There is with Purelymail. And it's only $10/year.

smileyhead ,

Purelymail, cock.li and similar are on the more edgy joking side, while Migadu is just honest and can be used in professional environment.

rar ,

I'm aware cock.li is for the meme edgelords, but what about purelymail?

brownmustardminion OP ,

I ended up going with migadu. Seems great so far. Already up and running with 3 domains and dozens of aliases.

lemmyvore ,

Have a look at "pattern rewrites" too if you use lots of aliases. It's sort of like catch-all aliases with wildcards.

Moonrise2473 ,

If need unlimited cheap accounts: MXroute. Sometimes he does lifetime promos. For webmail he has a custom version of roundcube with some paid plugins that have a Gmail like skin or another paid webmail like crossover. He used to offer afterlogic webmail but then stopped "because nobody's using that and it's hard to set for alias domains". Pity because I liked the aesthetic.
Can set forwarding from unlimited aliases to Gmail but this is monitored. If you receive (and forward) too much spam or use it to send thousands of useless activity notifications, he's going to block or throttle that because he wants to keep his sender reputation high. For example he doesn't forward any email from Facebook or Wordfence notifications

If need a single inbox: Zoho mail. Can set a catch all on unlimited alias domains that goes in the same inbox. And if a specific address needs to be blocked, for example you signed up to temu using temu@example.com and then they're bombarding you with endless spam and ignoring your stop requests, you can set to reject all emails directed to that temu@ account. Emails can be forwarded but only if you set a custom filter in the web mail, it's a bit limited

I am paying for both, monthly for Zoho and a lifetime for mxroute (lifetime = mxroute it's a single man operation, so it's not my lifetime rather... *KNOCKS WOOD*)

alexdeathway ,
@alexdeathway@programming.dev avatar

zoho mail it's has free tier.

Moonrise2473 ,

I am using Zoho mail and I like it a lot but there are two disadvantages:

  1. the free tier has no IMAP support
  2. The web app for some reason doesn't allow to login to two separate accounts at the same time. Only the electron app, that's just a glorified WebView of the web app, allows multiple account support, for some reason. I have three paid accounts ($1/month) and I'm a bit annoyed by that, I have to use three different browsers or Firefox containers to switch accounts.
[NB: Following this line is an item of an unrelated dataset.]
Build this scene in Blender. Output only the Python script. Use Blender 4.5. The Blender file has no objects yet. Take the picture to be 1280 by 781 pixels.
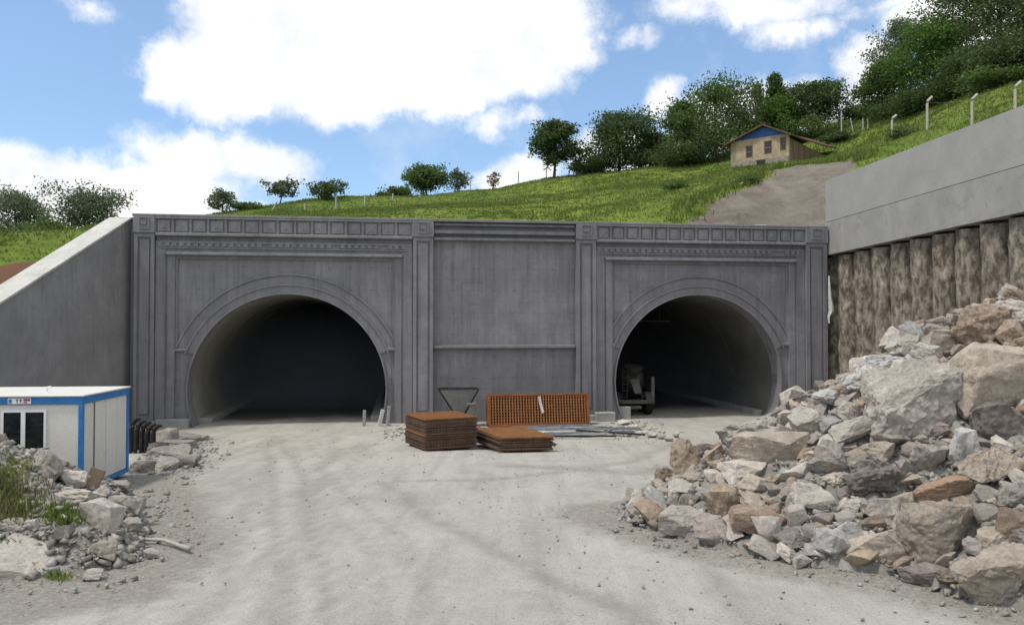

For the rest is excellent, the spam filter can be finely tuned in the admin panel like "block all domains like xxx" or "block all emails that contain those words". And you can set to bounce "address not found" to annoy the worst offenders that don't respect your privacy. And after a very short training (1 week!), it's very rarely wrong, unlike Gmail. If it's in spam, it's definitely spam, if it's in the inbox it's 95% ok. Unfortunately you can't block entire TLDs like .su or .monster which are exclusively used by spammers

And the webmail is very pretty and chock full of features never saw anywhere else in a web client. For example, you can add a task or add a note to an email and you can tag another user and have a parallel conversation around the content of it. Like tagging a colleague to ask opinion on that. The web client can also add IMAP accounts from other services, and you switch between them. It keeps them separate, doesn't import emails like Gmail (you can add Gmail/Hotmail/whatever but you can't add another Zoho email! Infuriating!). It's like having a "web version of thunderbird".